→ Exercise objective: Go through the material and tally the lines containing the string "from". Give the total alone.

→ Data extract:
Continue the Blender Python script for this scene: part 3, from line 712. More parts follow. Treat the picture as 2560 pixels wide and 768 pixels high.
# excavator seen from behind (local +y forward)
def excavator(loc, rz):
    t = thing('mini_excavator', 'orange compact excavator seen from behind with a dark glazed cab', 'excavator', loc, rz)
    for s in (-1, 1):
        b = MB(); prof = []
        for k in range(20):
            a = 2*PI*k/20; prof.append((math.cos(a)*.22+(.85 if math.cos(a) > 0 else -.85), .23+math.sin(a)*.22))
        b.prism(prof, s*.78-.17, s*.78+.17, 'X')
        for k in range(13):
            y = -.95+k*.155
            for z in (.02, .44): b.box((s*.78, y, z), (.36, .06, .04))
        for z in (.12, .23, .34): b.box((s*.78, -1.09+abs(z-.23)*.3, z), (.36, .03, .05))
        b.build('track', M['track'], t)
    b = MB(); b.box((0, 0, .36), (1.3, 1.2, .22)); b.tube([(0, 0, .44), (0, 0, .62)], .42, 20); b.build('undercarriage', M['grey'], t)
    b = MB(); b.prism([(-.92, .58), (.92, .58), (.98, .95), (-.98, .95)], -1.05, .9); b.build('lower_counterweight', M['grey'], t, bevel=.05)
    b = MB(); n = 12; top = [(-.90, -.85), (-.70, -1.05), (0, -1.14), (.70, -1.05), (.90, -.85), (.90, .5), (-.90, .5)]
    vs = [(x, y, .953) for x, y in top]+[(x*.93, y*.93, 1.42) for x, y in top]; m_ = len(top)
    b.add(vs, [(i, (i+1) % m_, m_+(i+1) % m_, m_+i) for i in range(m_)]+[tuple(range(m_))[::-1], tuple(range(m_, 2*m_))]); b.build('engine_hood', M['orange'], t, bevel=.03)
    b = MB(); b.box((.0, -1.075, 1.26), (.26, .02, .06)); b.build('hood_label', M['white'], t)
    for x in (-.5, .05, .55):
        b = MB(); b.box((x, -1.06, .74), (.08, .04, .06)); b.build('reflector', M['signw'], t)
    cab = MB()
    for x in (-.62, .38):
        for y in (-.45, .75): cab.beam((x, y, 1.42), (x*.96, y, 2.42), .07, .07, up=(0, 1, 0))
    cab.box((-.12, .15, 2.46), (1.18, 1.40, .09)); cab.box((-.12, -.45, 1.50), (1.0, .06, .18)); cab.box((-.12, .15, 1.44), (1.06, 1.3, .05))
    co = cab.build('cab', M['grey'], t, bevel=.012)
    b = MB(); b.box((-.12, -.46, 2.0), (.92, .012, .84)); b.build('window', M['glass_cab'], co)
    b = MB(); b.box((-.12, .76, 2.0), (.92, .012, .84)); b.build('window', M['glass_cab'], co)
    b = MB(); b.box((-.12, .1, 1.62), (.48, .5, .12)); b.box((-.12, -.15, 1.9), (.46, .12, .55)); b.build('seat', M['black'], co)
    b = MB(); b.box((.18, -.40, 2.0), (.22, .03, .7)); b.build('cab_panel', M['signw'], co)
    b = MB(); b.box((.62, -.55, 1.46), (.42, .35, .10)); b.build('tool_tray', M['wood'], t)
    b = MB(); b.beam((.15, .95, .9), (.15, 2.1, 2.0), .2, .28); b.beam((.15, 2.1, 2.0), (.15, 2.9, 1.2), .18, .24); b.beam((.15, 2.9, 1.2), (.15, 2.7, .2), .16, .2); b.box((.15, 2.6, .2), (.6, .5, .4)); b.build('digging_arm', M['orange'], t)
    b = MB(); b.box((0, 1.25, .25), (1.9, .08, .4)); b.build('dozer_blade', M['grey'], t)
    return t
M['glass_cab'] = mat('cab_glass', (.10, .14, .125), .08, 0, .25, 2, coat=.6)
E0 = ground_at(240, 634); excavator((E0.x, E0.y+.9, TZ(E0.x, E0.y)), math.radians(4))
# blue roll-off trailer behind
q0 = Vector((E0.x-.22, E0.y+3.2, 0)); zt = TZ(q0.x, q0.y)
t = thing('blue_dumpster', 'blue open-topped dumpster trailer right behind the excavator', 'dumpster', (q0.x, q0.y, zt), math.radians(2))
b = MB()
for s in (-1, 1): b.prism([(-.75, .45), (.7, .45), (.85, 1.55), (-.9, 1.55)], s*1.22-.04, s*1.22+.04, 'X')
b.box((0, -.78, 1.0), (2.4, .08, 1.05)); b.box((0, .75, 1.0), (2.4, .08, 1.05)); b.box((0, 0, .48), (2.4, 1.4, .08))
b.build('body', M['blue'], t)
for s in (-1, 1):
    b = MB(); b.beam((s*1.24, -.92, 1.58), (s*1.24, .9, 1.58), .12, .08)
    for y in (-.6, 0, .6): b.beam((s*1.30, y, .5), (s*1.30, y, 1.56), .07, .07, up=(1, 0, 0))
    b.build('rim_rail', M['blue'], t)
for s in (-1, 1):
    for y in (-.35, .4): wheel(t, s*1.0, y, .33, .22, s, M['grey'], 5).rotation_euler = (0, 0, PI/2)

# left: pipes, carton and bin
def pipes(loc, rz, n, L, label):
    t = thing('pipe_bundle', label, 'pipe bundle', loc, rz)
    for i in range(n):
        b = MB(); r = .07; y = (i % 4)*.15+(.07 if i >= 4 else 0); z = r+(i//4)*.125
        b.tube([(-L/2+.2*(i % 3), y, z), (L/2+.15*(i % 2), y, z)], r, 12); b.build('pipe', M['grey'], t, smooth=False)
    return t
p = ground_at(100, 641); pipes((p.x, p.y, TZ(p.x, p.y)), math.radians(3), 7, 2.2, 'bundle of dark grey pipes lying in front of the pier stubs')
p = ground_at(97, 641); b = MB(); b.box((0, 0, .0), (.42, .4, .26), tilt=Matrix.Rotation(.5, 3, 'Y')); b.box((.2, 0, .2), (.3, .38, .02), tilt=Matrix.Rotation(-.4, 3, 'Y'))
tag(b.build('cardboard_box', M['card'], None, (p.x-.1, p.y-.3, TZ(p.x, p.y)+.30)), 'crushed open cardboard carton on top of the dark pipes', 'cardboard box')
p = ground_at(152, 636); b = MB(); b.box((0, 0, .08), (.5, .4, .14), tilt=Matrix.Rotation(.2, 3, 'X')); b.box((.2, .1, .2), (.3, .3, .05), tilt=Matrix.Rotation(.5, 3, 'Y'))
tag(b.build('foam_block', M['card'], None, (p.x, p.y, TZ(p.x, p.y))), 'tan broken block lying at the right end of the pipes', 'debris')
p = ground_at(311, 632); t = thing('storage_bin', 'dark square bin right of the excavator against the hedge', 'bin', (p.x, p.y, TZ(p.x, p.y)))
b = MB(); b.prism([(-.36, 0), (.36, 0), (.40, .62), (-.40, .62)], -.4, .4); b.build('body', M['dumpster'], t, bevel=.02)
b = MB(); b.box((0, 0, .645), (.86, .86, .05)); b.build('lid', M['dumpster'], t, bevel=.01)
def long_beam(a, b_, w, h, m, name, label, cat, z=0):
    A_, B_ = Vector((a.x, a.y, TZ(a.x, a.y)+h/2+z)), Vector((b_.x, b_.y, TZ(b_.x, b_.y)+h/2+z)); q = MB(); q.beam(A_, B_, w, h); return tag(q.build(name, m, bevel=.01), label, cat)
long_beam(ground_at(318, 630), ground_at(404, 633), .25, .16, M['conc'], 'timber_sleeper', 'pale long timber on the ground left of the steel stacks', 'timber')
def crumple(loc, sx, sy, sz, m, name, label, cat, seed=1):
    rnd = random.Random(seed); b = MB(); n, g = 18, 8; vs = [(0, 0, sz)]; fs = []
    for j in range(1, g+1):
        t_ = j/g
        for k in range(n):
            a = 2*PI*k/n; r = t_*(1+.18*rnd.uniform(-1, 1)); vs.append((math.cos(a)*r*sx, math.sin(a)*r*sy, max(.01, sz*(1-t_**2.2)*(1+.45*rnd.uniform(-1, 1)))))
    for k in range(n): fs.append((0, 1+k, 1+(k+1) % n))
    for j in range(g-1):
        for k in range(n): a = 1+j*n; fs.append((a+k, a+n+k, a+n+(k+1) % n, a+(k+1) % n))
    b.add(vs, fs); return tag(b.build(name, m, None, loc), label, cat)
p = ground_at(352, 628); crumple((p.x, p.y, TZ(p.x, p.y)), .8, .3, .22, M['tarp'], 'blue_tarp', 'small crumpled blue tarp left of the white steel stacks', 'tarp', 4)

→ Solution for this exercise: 3